The apparitions that started on February 11th continued until July 16th in 1858.  Bernadette never missed a day.  With each day, the grotto became the place to be.  People gathered to watch Bernadette’s interactions with the mystery Lady.  During one of her encounters, Bernadette was asked by Aquero to go drink at the fountain and wash herself.  There was just one problem: There was no fountain, only a Gave (a hollow corner).  Bernadette began to dig, muddying her hands until she finally came across water.  A few days later, the spring began to flow from the Gave.
Aquero’s next task for Bernadette was to go to the priests and tell them to go in procession to the grotto and build a chapel there.
Bernadette turned to Father Dominique Peyramale, who dismissed her and ordered her to not return to the grotto.  She remained persistent and began pestering other priests about Aquero’s request.  With a grudging respect for the girl’s determination, Father Peyramale spoke with her again.  “No chapel is being built until we know the woman’s name,” he explained sharply.
Any time Bernadette would ask Aquero for her name, the Lady would respond with a smile.  It wasn’t until March 25th when Bernadette pressed Aquero with a little more force for her name.
Aquero stopped smiling.  Lowering her arms, her radiant eyes raised to Heaven.  She folded her arms over her breasts and spoke.
Bernadette’s eyes widened.  A gasp escaped her lips.  Within her racing heart, she felt the light of clarity.  Rising to her feet, she stood struck by the realization that she was a part of something greater, a grand plan that surpassed her finite understanding.
Holding her rosary close to her heart, Bernadette turned to the crowd, “I am the Immaculate Conception.”  That is what Aquero, the Blessed Virgin Mary, had said to her.
Shaken by this revelation, Father Peyramale, now a believer in Bernadette’s experience, made a trip to visit the bishop, who forbade him from going to the grotto.
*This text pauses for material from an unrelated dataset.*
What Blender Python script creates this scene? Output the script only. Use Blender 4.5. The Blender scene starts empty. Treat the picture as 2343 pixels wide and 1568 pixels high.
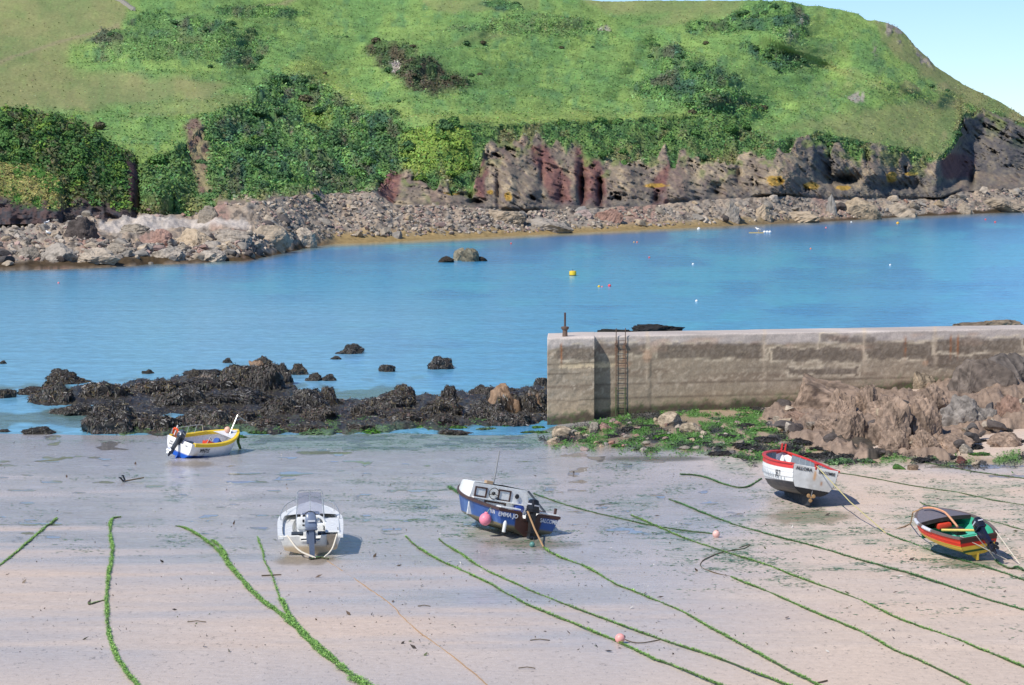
import bpy, bmesh, math, random
import numpy as np
from mathutils import Matrix, Vector, Euler
rng = np.random.default_rng(7)
random.seed(7)
C = bpy.context.scene.collection
D = bpy.data
# ---------------------------------------------------------------- projection (survey of the photograph -> metres)
F = 5458.0; H = 13.5; PIT = math.atan(434/F); cp, sp = math.cos(PIT), math.sin(PIT)
def ss(a, b, x):
    t = np.clip((np.asarray(x, float)-a)/(b-a), 0, 1); return t*t*(3-2*t)
def sand_z(X, Y):
    z = np.interp(Y, [0,55,75,90,105,114,125,140,200,400], [1.9,1.3,.75,.45,.2,0,-.25,-.6,-3,-6])
    return z + ss(0,9,X)*ss(88,114,Y)*.62 + ss(11,22,X)*ss(97,116,Y)*.9
def ray(px, py):
    px = np.asarray(px, float); py = np.asarray(py, float)
    x = (px-1171)/F; u = -(py-784)/F
    return np.stack([x/(cp+u*sp), np.ones_like(x+u), (u*cp-sp)/(cp+u*sp)], -1)      # scaled so that y == 1
def at_Y(px, py, Y):
    return ray(px, py)*np.asarray(Y, float)[..., None] + np.array([0,0,H])
def at_z(px, py, z):
    r = ray(px, py); t = (z-H)/r[..., 2]; return r*t[..., None] + np.array([0,0,H])
def on_sand(px, py, dz=0.0):
    px = np.asarray(px, float); py = np.asarray(py, float); z = np.zeros_like(px)
    for _ in range(12):
        p = at_z(px, py, z); z = sand_z(p[..., 0], p[..., 1])
    p[..., 2] = z + dz
    return p
def proj(p):
    y = p[..., 1]; z = p[..., 2]-H
    d = y*cp - z*sp; u = y*sp + z*cp
    return 1171+F*p[..., 0]/d, 784-F*u/d
# ---------------------------------------------------------------- noise
def _h(i, j, k, s):
    n = (i*374761393 + j*668265263 + k*2147483647 + s*1274126177) & 0xffffffff
    n = ((n ^ (n >> 13))*1274126177) & 0xffffffff
    n = ((n ^ (n >> 16))*2246822519) & 0xffffffff
    return ((n ^ (n >> 15)) & 0xffff)/32767.5 - 1
def vn(p, s=0):
    i = np.floor(p).astype(np.int64); f = p-i; u = f*f*f*(f*(6*f-15)+10)
    a, b, c = i[..., 0], i[..., 1], i[..., 2]; x, y, z = u[..., 0], u[..., 1], u[..., 2]
    L = lambda A, B, t: A+(B-A)*t
    return L(L(L(_h(a,b,c,s), _h(a+1,b,c,s), x), L(_h(a,b+1,c,s), _h(a+1,b+1,c,s), x), y),
             L(L(_h(a,b,c+1,s), _h(a+1,b,c+1,s), x), L(_h(a,b+1,c+1,s), _h(a+1,b+1,c+1,s), x), y), z)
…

The final apparition occurred on July 16th.  The Virgin Mary greeted Bernadette with a motherly gaze.

“All I saw was Our Lady.  She was more beautiful than ever.”

Bernadette disliked all the attention she had garnered, so she attended a hospice school run by the Sisters of Charity of Nevers.  It was here that she finally learned how to write and read (even how to spell her own name!)  Discovering that her true vocation was the religious life, Bernadette set her sights on the Carmelites, but her poor health made her ineligible for stricter orders.  On July 29, 1866, Bernadette was one of 42 women to take the religious habit of postulant and join the Sisters of Charity.  The Mother Superior bestowed upon her the name, “Sister Marie-Bernarde.”
Bernadette’s remaining years were spent as an infirmary assistant, then later a sacristan.  Sadly, she had to endure ridicule from other sisters who were skeptical about her apparitions.  She was given harsher discipline, for the Mother Superior wanted to prevent her from becoming prideful.  Having been obedient to the Virgin Mary, Bernadette held up her head and did exactly as she was told.
Bernadette’s health was struck by tuberculosis in the bone of her right knee.  She did as much work as she could until the tuberculosis made her unable to go on any longer.   On April 16, 1879, 35-year old Bernadette Soubirous lay on her deathbed, suffering terribly from the pain.  With her last breath, Bernadette prayed aloud her final words:

“Blessed Mary, Mother of God, pray for me!  A poor sinner, a poor sinner!”

Have you been researching someone’s life and the more you learn, the more you come to love them?  As Saint Lucy and Saint Agnes are my sisters, so too is Bernadette.  I am in awe of her humility and bravery to stand alone in her convictions, which is a rarity in modern society.  She never caved to the pressure to change her story or stay away from the grotto.   It is no coincidence, it was part of God’s plan, that her name means “strong, brave bear.”

Saint Bernadette Soubirous, pray for us.